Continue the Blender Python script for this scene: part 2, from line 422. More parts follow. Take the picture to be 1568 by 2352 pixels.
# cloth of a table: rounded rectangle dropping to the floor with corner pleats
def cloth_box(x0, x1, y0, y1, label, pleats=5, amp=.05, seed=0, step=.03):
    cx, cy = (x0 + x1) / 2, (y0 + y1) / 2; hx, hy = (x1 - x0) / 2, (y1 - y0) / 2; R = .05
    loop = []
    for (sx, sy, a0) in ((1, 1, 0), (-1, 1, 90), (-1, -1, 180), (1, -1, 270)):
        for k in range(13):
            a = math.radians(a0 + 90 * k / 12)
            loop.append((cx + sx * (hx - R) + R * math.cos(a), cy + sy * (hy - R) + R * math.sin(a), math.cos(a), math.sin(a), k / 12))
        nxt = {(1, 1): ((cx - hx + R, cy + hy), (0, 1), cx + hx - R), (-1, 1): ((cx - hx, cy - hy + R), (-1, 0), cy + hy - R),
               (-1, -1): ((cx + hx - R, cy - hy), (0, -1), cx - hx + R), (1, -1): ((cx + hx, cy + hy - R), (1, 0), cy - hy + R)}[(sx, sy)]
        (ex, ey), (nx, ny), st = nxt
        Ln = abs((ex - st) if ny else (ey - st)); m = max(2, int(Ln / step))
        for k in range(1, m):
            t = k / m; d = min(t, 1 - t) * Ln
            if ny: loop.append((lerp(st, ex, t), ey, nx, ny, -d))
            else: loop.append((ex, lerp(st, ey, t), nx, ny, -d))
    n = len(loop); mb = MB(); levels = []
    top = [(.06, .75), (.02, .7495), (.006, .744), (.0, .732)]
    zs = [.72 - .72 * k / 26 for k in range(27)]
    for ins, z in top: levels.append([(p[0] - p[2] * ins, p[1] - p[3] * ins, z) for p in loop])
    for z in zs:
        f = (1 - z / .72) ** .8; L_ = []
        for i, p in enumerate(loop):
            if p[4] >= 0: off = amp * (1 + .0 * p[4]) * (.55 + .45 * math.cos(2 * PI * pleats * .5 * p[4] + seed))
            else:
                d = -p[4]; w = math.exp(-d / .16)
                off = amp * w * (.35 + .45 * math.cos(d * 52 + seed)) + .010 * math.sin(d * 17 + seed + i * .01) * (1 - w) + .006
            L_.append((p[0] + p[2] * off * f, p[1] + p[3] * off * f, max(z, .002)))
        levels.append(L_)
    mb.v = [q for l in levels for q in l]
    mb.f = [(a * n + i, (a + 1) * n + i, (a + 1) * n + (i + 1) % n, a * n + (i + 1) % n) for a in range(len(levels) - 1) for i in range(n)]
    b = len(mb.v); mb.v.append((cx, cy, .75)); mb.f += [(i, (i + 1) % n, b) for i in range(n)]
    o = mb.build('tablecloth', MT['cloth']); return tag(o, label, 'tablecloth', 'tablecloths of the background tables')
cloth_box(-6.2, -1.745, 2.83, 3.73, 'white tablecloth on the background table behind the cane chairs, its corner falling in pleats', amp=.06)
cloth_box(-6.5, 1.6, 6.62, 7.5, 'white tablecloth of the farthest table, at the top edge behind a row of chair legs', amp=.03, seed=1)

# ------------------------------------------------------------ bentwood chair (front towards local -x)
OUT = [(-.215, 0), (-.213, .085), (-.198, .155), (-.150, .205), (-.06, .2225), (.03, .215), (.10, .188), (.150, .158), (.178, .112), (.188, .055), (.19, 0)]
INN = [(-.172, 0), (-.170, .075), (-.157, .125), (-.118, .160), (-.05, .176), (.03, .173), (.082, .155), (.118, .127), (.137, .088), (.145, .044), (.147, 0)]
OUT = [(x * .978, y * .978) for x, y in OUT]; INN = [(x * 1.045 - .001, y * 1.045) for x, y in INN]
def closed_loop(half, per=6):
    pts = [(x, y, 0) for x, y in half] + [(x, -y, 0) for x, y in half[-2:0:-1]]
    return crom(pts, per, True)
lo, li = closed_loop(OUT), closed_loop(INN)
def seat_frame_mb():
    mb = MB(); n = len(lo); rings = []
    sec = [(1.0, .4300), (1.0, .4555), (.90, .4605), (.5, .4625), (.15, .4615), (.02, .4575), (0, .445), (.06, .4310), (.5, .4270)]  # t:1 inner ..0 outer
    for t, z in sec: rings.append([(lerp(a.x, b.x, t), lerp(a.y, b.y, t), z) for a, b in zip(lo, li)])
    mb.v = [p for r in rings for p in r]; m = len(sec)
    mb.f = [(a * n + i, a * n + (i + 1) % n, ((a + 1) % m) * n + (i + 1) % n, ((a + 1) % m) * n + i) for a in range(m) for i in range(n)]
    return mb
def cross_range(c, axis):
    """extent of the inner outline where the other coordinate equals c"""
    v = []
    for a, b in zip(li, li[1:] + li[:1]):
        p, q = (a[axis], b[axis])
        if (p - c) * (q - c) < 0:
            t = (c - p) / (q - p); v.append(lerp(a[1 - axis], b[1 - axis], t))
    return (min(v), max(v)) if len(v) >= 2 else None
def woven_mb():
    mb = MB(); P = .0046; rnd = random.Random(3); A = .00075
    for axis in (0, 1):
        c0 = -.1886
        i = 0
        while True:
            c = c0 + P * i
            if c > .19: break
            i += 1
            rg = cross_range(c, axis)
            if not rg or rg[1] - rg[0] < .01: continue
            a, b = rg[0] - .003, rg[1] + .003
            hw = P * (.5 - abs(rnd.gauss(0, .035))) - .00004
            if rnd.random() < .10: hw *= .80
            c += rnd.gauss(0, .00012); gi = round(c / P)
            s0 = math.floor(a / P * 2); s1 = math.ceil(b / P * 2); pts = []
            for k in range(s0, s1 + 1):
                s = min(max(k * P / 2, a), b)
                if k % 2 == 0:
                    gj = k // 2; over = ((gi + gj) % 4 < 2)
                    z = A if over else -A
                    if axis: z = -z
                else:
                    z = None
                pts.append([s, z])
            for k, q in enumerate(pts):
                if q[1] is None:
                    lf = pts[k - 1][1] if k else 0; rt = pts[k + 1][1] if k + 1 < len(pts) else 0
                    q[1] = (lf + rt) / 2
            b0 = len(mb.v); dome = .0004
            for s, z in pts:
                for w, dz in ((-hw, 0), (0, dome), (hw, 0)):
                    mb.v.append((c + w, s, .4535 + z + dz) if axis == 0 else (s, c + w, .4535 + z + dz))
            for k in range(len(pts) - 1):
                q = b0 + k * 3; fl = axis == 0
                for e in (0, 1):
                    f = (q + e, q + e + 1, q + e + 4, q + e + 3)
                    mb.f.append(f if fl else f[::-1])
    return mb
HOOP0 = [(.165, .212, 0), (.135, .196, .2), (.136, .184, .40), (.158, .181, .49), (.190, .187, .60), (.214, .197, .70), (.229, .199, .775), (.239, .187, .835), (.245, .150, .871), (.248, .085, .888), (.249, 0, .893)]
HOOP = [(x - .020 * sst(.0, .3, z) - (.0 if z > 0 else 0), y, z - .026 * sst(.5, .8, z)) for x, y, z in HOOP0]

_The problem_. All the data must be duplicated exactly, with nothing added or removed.

_Correct answer_.
Continue the Blender Python script for this scene: part 2, from line 422. More parts follow. Take the picture to be 1568 by 2352 pixels.
# cloth of a table: rounded rectangle dropping to the floor with corner pleats
def cloth_box(x0, x1, y0, y1, label, pleats=5, amp=.05, seed=0, step=.03):
    cx, cy = (x0 + x1) / 2, (y0 + y1) / 2; hx, hy = (x1 - x0) / 2, (y1 - y0) / 2; R = .05
    loop = []
    for (sx, sy, a0) in ((1, 1, 0), (-1, 1, 90), (-1, -1, 180), (1, -1, 270)):
        for k in range(13):
            a = math.radians(a0 + 90 * k / 12)
            loop.append((cx + sx * (hx - R) + R * math.cos(a), cy + sy * (hy - R) + R * math.sin(a), math.cos(a), math.sin(a), k / 12))
        nxt = {(1, 1): ((cx - hx + R, cy + hy), (0, 1), cx + hx - R), (-1, 1): ((cx - hx, cy - hy + R), (-1, 0), cy + hy - R),
               (-1, -1): ((cx + hx - R, cy - hy), (0, -1), cx - hx + R), (1, -1): ((cx + hx, cy + hy - R), (1, 0), cy - hy + R)}[(sx, sy)]
        (ex, ey), (nx, ny), st = nxt
        Ln = abs((ex - st) if ny else (ey - st)); m = max(2, int(Ln / step))
        for k in range(1, m):
            t = k / m; d = min(t, 1 - t) * Ln
            if ny: loop.append((lerp(st, ex, t), ey, nx, ny, -d))
            else: loop.append((ex, lerp(st, ey, t), nx, ny, -d))
    n = len(loop); mb = MB(); levels = []
    top = [(.06, .75), (.02, .7495), (.006, .744), (.0, .732)]
    zs = [.72 - .72 * k / 26 for k in range(27)]
    for ins, z in top: levels.append([(p[0] - p[2] * ins, p[1] - p[3] * ins, z) for p in loop])
    for z in zs:
        f = (1 - z / .72) ** .8; L_ = []
        for i, p in enumerate(loop):
            if p[4] >= 0: off = amp * (1 + .0 * p[4]) * (.55 + .45 * math.cos(2 * PI * pleats * .5 * p[4] + seed))
            else:
                d = -p[4]; w = math.exp(-d / .16)
                off = amp * w * (.35 + .45 * math.cos(d * 52 + seed)) + .010 * math.sin(d * 17 + seed + i * .01) * (1 - w) + .006
            L_.append((p[0] + p[2] * off * f, p[1] + p[3] * off * f, max(z, .002)))
        levels.append(L_)
    mb.v = [q for l in levels for q in l]
    mb.f = [(a * n + i, (a + 1) * n + i, (a + 1) * n + (i + 1) % n, a * n + (i + 1) % n) for a in range(len(levels) - 1) for i in range(n)]
    b = len(mb.v); mb.v.append((cx, cy, .75)); mb.f += [(i, (i + 1) % n, b) for i in range(n)]
    o = mb.build('tablecloth', MT['cloth']); return tag(o, label, 'tablecloth', 'tablecloths of the background tables')
cloth_box(-6.2, -1.745, 2.83, 3.73, 'white tablecloth on the background table behind the cane chairs, its corner falling in pleats', amp=.06)
cloth_box(-6.5, 1.6, 6.62, 7.5, 'white tablecloth of the farthest table, at the top edge behind a row of chair legs', amp=.03, seed=1)

# ------------------------------------------------------------ bentwood chair (front towards local -x)
OUT = [(-.215, 0), (-.213, .085), (-.198, .155), (-.150, .205), (-.06, .2225), (.03, .215), (.10, .188), (.150, .158), (.178, .112), (.188, .055), (.19, 0)]
INN = [(-.172, 0), (-.170, .075), (-.157, .125), (-.118, .160), (-.05, .176), (.03, .173), (.082, .155), (.118, .127), (.137, .088), (.145, .044), (.147, 0)]
OUT = [(x * .978, y * .978) for x, y in OUT]; INN = [(x * 1.045 - .001, y * 1.045) for x, y in INN]
def closed_loop(half, per=6):
    pts = [(x, y, 0) for x, y in half] + [(x, -y, 0) for x, y in half[-2:0:-1]]
    return crom(pts, per, True)
lo, li = closed_loop(OUT), closed_loop(INN)
def seat_frame_mb():
    mb = MB(); n = len(lo); rings = []
    sec = [(1.0, .4300), (1.0, .4555), (.90, .4605), (.5, .4625), (.15, .4615), (.02, .4575), (0, .445), (.06, .4310), (.5, .4270)]  # t:1 inner ..0 outer
    for t, z in sec: rings.append([(lerp(a.x, b.x, t), lerp(a.y, b.y, t), z) for a, b in zip(lo, li)])
    mb.v = [p for r in rings for p in r]; m = len(sec)
    mb.f = [(a * n + i, a * n + (i + 1) % n, ((a + 1) % m) * n + (i + 1) % n, ((a + 1) % m) * n + i) for a in range(m) for i in range(n)]
    return mb
def cross_range(c, axis):
    """extent of the inner outline where the other coordinate equals c"""
    v = []
    for a, b in zip(li, li[1:] + li[:1]):
        p, q = (a[axis], b[axis])
        if (p - c) * (q - c) < 0:
            t = (c - p) / (q - p); v.append(lerp(a[1 - axis], b[1 - axis], t))
    return (min(v), max(v)) if len(v) >= 2 else None
def woven_mb():
    mb = MB(); P = .0046; rnd = random.Random(3); A = .00075
    for axis in (0, 1):
        c0 = -.1886
        i = 0
        while True:
            c = c0 + P * i
            if c > .19: break
            i += 1
            rg = cross_range(c, axis)
            if not rg or rg[1] - rg[0] < .01: continue
            a, b = rg[0] - .003, rg[1] + .003
            hw = P * (.5 - abs(rnd.gauss(0, .035))) - .00004
            if rnd.random() < .10: hw *= .80
            c += rnd.gauss(0, .00012); gi = round(c / P)
            s0 = math.floor(a / P * 2); s1 = math.ceil(b / P * 2); pts = []
            for k in range(s0, s1 + 1):
                s = min(max(k * P / 2, a), b)
                if k % 2 == 0:
                    gj = k // 2; over = ((gi + gj) % 4 < 2)
                    z = A if over else -A
                    if axis: z = -z
                else:
                    z = None
                pts.append([s, z])
            for k, q in enumerate(pts):
                if q[1] is None:
                    lf = pts[k - 1][1] if k else 0; rt = pts[k + 1][1] if k + 1 < len(pts) else 0
                    q[1] = (lf + rt) / 2
            b0 = len(mb.v); dome = .0004
            for s, z in pts:
                for w, dz in ((-hw, 0), (0, dome), (hw, 0)):
                    mb.v.append((c + w, s, .4535 + z + dz) if axis == 0 else (s, c + w, .4535 + z + dz))
            for k in range(len(pts) - 1):
                q = b0 + k * 3; fl = axis == 0
                for e in (0, 1):
                    f = (q + e, q + e + 1, q + e + 4, q + e + 3)
                    mb.f.append(f if fl else f[::-1])
    return mb
HOOP0 = [(.165, .212, 0), (.135, .196, .2), (.136, .184, .40), (.158, .181, .49), (.190, .187, .60), (.214, .197, .70), (.229, .199, .775), (.239, .187, .835), (.245, .150, .871), (.248, .085, .888), (.249, 0, .893)]
HOOP = [(x - .020 * sst(.0, .3, z) - (.0 if z > 0 else 0), y, z - .026 * sst(.5, .8, z)) for x, y, z in HOOP0]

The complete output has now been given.